The Stones had decided they would play 11 songs, which would take just under an hour. (They were on stage for 55 minutes.) The lineup went like this: “Start Me Up,” “Bitch,” “Tumbling Dice,” “Sad Sad Sad,” “Miss You,” “Little Red Rooster” (originally by Willie Dixon), “Honky Tonk Women,” “Mixed Emotions,” “It’s Only Rock ’n’ Roll (But I Like It),” “Brown Sugar,” and “Jumpin’ Jack Flash.” There would be no encore. What do you expect for $3.01?
“This is the first time we’re playing this song in public,” Jagger said as he introduced “Mixed Emotions.” “So please be kind.” He appeared anxious about whether those new ones would go over well and was visibly pleased by the crowd’s warm response.
“We’ve been playing for about six weeks ourselves,” Jagger said near the end of the show. “It’s great to get some people to play for, you know.”
When they wrapped it up, basking in the rabid applause, Jagger slapped hands with the people at the edge of the stage. “You’re too kind,” he told them. “My goodness!”
Then the Stones ran downstairs and went back into the dressing room for just a few minutes.
“They invited me in,” said Koplik. “Clearly they were all very pleased with how the show went. They said, ‘We have a birthday present for you’ and handed me a check for $10,000! I split it with Mike.”

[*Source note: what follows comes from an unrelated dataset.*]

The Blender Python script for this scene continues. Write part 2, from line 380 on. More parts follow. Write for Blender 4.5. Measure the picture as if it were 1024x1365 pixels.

The Stones wanted to get going, but they went out the front door, into the teeth of the hyped-up crowd! Why? “Mick likes crowds,” Koplik explains.
“We had to do a human chain to get them to their bus,” remembers security head Tank Dunbar. “There were people banging on the windows, running around the sides.”
When the people who had seen the show started to walk out the door, the people outside were drooling as they watched them, as if they were seeing diners who had been treated to a sumptuous feast. It was like the folks outside were starving, and all they wanted was a crumb by touching one of “the chosen.” And the people who were coming out were yelling and pumping their fists. They still couldn’t believe what they had seen; it was something out of a dream, the show of a lifetime, something only a very few lucky people were able to see. They would have a story they could live on for the rest of their lives.